Federal Records Management

FAQs for GRS 2.5, Employee Separation Records

Download all Frequently Asked Questions of Individual GRS Schedules in a PDF

 

1.  Why doesn’t this schedule include an item for Official Personnel Folders (OPFs)?  What happens with them when employees move to a different agency or leave Federal employment?

Although OPFs are disposed of as part of the employee separation process, OPFs are created when employees enter Federal service, and agencies place most records in them while employees are in the active workforce.  For that reason, an item in GRS 2.2, Employee Management Records, covers OPFs from an employee’s entry into the Federal workforce through separation. In general, OPFs follow Federal employees when they move from one agency to another; when they leave Federal service, their personnel office sends their OPF to the National Personnel Records Center within 30 days of separation.

QUESTION RELATED TO GRS 2.5, ITEM 010

2.  Why are items 010 and 011 not a single item?

Records in item 010 are entirely administrative — created as the agency responds to a separation request initiated by a staff member at any point in time.  Agencies create records in item 011 as the result of an agency initiative -- a program specifically intended to reduce the agency’s work force. These records document agency decisions, how the agency made them, and how it carried them out.  Agency initiatives have clear start and end dates and therefore we can base disposition of the records on those dates.

QUESTION RELATED TO GRS 2.5, ITEM 011

3.  What programs are included in “specific agency separation initiatives”?

Pages nested at OPM’s website, http://www.opm.gov/policy-data-oversight/workforce-restructuring/, discuss various types of separation initiatives.

QUESTIONS RELATED TO GRS 2.5, ITEM 030

4.  Why is item 030 a separate item and not just a bullet in item 020?

Items 020 and 030 cover different records, are created by different offices for different purposes, and have different retention periods.  They thus do not lend themselves to being grouped and handled together. Each agency’s human resources office creates and maintains records in item 020 for personnel and benefits purposes.  The retention period reflects the length of time an agency would normally need these records for business use.

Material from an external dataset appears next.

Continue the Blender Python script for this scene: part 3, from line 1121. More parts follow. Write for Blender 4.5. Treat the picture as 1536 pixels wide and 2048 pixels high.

Records in item 030 concern information departing staff members provide to their offices about their programs, functions, and work, for continuity purposes.  Those offices maintain these records themselves. The item’s open-ended retention period reflects the varying value these records may have from agency to agency, office to office, and even staff member to staff member. 

5.  Does item 030 mean that the records a separated employee leaves behind can be destroyed when his/her office no longer needs them?

No.  Records a separated employee leaves behind are the property of the office for which the employee worked, and should be retained under schedules applicable to the subject matter.  Item 030 covers only records newly created in the process of trying to capture knowledge a departing employee may hold just in his or her head.

QUESTIONS RELATED TO GRS 2.5, ITEM 040

6.  How can I file SF 1150 on the “left side of the folder” if the Official Personnel File (OPF) is electronic?

A paper OPF is a single folder with two sides:  “left side” for temporary records and “right side” for permanent documents.  E-folders in the eOPF—“temporary” and “permanent”—replicate the paper folder sides and are actually called “folder sides.”  GRS 2.2, item 041 provides disposal authority for “left side” records.

7.  Why does item 040 not have a disposition authority?

Item 040 is not a disposition instruction but, rather, a filing instruction.  A filing instruction does not include authority to dispose of records; it simply instructs on where to file them.

QUESTION RELATED TO GRS 2.5, ITEM 051 

8.  Does the bullet “records documenting knowledge transfer activities” include records a departing employee leaves behind?

No.  The bullet covers documentation of knowledge transfer activities.  This may be nothing more than an acknowledgment from the departing employee’s supervisor that knowledge transfer has taken place.  The bullet does not mean to imply that all records containing that knowledge are retained by the agency’s human resources office. In many cases, the reason there is a need to transfer knowledge before an employee leaves is because the knowledge is in the employee’s mind only; records resulting from such knowledge transfer are covered by item 030.  Exit interviews conducted for purposes of knowledge transfer with an employee in phased-retirement status are also covered by item 030. Records a separated employee leaves behind are the property of the office for which the employee worked, and should be retained under schedules applicable to the subject matter. 

 

Human Resources Schedules (GRS 2.1—2.8)

Do General Records Schedules for human resources records (section 2.0) apply to the records of personnel on staff solely as part of a detail or an Intergovernmental Personnel Agreement (IPA)?

Yes. Items in schedules 2.1 through 2.8 apply to records your agency creates as part of managing personnel on the Federal payroll. This includes those temporarily assigned to your agency on a detail or through an IPA, as well as those permanently assigned to your agency.